Letter from the Permanent Representative of Algeria to the United Nations Office at Geneva, addressed to the Chairman of the Commission on Human Rights


UNITED NATIONS
Economic and Social Council

Distr.
GENERAL

E/CN.4/1996/171
25 April 1996

ENGLISH
Original: FRENCH

COMMISSION ON HUMAN RIGHTS
Fifty-second session
Agenda item 7

THE RIGHT OF PEOPLES TO SELF-DETERMINATION AND ITS APPLICATION TO PEOPLES UNDER COLONIAL OR ALIEN DOMINATION OR FOREIGN OCCUPATION

Letter dated 25 April 1996 from the Permanent Representative of Algeria to the United Nations Office at Geneva, addressed to the Chairman of the Commission on Human Rights

The Permanent Representative of Morocco sent you a note entitled "Information on the status of the process (of peace?) in (Western) Sahara", which was published as an official document (E/CN.4/1996/161) of the fifty-second session of the Commission on Human Rights under agenda item 7 on "The right of peoples to self-determination and its application to peoples under colonial or alien domination or foreign occupation".

The text of the note is supposed to be a reply to the many statements and written reports by non-governmental organizations to the Commission on Human Rights on the question of Western Sahara. The NGOs will take the note for what it is worth and give it whatever attention they deem appropriate.

I myself would like to inform you that I am perplexed and indignant.

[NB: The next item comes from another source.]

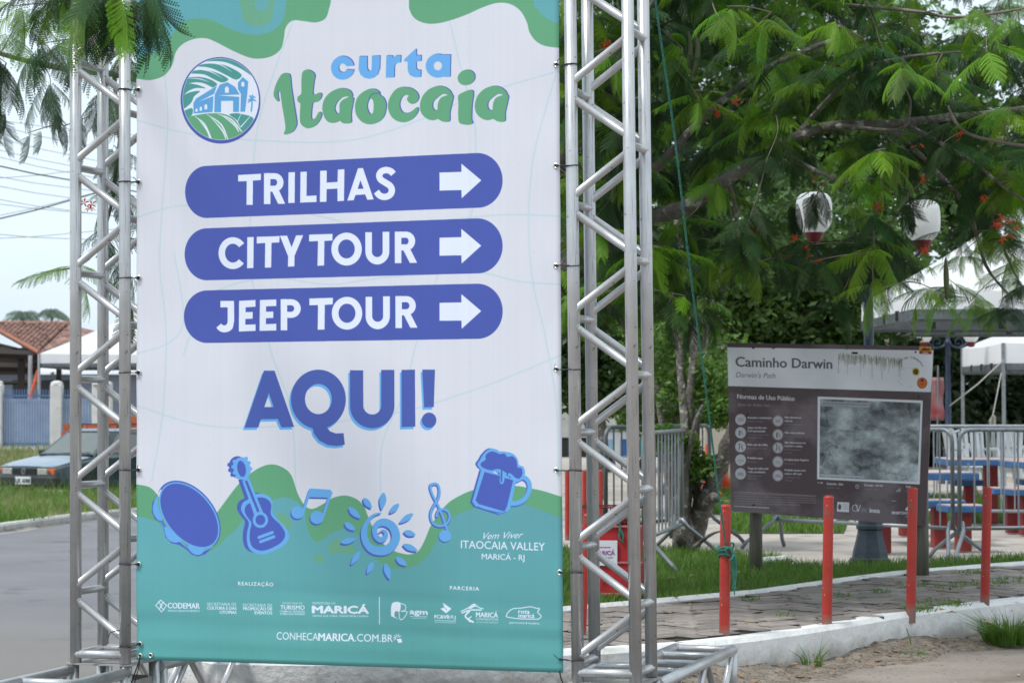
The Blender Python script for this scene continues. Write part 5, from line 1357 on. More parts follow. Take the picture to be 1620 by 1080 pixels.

The author of the note maintains stoically - since it takes a great deal of courage to say some things publicly - that the Saharan refugees are living inside a double security cordon, i.e. the other party's (Frente POLISARIO's) police apparatus and the host country's (Algeria's) military authority, to prevent them from leaving the region. We would be tempted, if that statement was even slightly responsible, to ask where they would go if they could leave the region.

Algeria has taken in hundreds of thousands of Saharan refugees who fled their country, Western Sahara, following the Moroccan invasion. They are living in camps which they set up, for obvious reasons, as close as possible to their home country.

The camps are accessible to all intergovernmental, governmental and non-governmental organizations, many members and representatives of which stay in them regularly and freely.

About 100 persons, including parliamentarians from several European countries, spent the 1996 Easter holidays in the camps, where they shared bed and board with the Saharan refugees.

The "double security cordon" exists only in the imagination of the Permanent Representative of Morocco, who takes any opportunity he can to engage in futile propaganda. Since it is true that there are no good arguments in favour of a bad cause, he resorts to fabrication and gets bogged down in his own ramblings.

Is it not better to rely on reason in order to show a desire for peace? Like the rest of the world, North Africa needs peace to build itself up with the help of all its peoples.